You see a common point there?
We still have not solved these problems, and we do not learn how to solve them in our regular curriculum.
I don't say there is no solutions.
I say there is no solution. Yet. We will never find the solutions if we don't get aware of the problem.
Non linear problems are not a computer problem. They are an intellectual problem that requires proper thinking.
It requires education.
We are pretending to live under the empire of necessity, but there is no necessity to accept this reign.

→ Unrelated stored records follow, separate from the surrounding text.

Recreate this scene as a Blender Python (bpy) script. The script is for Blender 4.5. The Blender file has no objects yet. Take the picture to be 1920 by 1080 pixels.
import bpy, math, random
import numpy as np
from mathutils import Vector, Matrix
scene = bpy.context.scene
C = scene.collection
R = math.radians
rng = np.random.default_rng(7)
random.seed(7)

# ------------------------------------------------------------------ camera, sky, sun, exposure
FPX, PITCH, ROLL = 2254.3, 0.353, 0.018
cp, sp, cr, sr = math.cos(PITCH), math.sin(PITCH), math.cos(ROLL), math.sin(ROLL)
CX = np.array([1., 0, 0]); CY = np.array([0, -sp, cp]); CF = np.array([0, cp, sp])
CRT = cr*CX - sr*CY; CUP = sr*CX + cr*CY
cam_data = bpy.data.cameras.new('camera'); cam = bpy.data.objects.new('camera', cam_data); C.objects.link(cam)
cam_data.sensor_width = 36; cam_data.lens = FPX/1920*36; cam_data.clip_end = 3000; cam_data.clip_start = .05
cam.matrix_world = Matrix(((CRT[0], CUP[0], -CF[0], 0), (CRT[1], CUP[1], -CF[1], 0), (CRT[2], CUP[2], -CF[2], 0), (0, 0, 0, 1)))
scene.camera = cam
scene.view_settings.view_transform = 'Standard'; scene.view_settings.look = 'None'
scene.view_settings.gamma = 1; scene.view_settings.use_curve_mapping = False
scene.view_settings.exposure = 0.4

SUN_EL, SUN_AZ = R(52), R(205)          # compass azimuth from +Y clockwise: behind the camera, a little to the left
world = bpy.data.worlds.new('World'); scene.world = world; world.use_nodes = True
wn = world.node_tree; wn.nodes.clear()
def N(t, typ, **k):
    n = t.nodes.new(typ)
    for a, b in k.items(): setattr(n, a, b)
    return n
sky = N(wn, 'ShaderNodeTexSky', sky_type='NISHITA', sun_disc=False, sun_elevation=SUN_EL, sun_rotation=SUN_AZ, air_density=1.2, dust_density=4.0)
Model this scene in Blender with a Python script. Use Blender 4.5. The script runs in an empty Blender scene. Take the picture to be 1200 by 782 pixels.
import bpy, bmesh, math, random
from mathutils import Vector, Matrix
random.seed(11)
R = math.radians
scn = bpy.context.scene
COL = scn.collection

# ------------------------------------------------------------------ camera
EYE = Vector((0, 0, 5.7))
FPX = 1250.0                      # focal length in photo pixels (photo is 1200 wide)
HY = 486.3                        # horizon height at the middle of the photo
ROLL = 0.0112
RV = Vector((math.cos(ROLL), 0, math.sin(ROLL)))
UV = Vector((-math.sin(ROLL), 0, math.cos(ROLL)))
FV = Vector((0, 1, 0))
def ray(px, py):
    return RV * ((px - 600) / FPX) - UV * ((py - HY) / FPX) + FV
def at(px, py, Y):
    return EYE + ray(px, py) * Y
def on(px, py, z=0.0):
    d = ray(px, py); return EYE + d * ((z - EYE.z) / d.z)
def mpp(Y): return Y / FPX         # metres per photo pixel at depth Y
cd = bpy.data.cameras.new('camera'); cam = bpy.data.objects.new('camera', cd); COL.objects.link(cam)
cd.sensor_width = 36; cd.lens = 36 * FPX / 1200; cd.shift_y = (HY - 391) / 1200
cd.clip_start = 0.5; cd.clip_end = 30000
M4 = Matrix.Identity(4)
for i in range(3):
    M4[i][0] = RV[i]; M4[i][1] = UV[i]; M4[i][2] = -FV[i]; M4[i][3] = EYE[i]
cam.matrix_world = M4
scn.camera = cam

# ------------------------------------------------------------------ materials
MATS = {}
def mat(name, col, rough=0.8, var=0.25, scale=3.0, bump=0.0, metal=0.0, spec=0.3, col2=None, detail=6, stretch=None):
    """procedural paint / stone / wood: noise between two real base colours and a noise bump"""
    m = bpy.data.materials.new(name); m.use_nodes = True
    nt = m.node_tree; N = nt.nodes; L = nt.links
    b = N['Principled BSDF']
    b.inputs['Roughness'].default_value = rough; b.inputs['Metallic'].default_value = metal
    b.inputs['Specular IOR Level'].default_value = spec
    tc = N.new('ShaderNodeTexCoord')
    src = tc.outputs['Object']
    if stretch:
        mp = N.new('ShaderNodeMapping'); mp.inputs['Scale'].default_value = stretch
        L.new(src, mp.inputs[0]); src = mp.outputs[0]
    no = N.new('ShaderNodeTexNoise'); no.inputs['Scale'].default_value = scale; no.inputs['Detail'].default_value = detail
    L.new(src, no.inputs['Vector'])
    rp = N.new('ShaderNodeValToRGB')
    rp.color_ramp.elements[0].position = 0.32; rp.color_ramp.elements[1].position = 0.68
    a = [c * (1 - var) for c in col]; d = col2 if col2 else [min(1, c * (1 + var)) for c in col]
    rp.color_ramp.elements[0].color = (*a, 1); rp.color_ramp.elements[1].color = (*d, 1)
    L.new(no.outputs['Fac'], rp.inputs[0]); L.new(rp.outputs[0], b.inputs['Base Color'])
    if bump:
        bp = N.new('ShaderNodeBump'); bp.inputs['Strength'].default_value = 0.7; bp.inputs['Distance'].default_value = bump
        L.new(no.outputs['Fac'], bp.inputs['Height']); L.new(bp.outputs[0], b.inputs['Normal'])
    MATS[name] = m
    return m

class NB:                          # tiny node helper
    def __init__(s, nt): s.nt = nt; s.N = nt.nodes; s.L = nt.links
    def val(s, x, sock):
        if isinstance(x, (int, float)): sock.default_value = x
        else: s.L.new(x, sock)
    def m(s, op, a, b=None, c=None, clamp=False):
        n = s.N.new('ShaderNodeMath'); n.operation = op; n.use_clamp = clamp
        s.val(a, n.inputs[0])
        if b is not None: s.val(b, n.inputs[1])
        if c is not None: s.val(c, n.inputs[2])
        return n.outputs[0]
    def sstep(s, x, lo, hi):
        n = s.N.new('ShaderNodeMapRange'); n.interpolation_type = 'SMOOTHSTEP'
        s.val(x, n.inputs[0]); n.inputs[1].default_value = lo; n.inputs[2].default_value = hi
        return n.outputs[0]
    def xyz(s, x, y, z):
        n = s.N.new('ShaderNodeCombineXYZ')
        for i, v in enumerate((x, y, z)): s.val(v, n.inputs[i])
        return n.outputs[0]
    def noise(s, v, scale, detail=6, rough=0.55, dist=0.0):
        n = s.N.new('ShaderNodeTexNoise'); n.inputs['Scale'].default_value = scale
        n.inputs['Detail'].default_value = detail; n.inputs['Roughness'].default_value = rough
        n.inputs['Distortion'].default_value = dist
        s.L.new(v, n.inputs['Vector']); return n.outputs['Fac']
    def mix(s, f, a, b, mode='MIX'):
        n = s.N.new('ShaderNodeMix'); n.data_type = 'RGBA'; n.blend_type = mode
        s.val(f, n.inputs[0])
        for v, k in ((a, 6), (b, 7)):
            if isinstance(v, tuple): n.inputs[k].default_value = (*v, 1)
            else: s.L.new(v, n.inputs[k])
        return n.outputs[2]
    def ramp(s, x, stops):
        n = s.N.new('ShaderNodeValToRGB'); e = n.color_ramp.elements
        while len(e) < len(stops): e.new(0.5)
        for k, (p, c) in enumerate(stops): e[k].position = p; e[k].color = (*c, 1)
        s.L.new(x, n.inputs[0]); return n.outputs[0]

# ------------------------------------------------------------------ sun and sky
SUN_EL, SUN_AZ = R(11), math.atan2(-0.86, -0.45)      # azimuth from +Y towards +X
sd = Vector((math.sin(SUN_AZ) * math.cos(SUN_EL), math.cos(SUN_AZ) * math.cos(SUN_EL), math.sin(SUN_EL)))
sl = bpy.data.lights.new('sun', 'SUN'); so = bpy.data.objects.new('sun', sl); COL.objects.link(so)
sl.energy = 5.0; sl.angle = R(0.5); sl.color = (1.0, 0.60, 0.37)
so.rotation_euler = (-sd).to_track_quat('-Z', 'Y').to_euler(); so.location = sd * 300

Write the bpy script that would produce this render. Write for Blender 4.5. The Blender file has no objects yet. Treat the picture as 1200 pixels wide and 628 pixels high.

We try to build a new world with the wrong tools because we are making the false assumption we can handle the problem we face with the methods we learned at school. We rely on the «giant's shoulder» to make the good tools. But, since we are not well educated, we invest money on the wrong tools for our problem. Tools often made by the right guys for often no actual problem.
Firstly, we should slow down our adoption of async/distributed systems;
Secondly, we should lower the SLA to reasonnable levels. If 2% of a service interruption in one of your production can kill you, your business is not reliable;
Lastly, we should understand how the more our systems is efficient the more fragile it is becoming.
It maybe the time to trade efficiency for durability. It maybe the time to slow down and enjoy all the progress we made.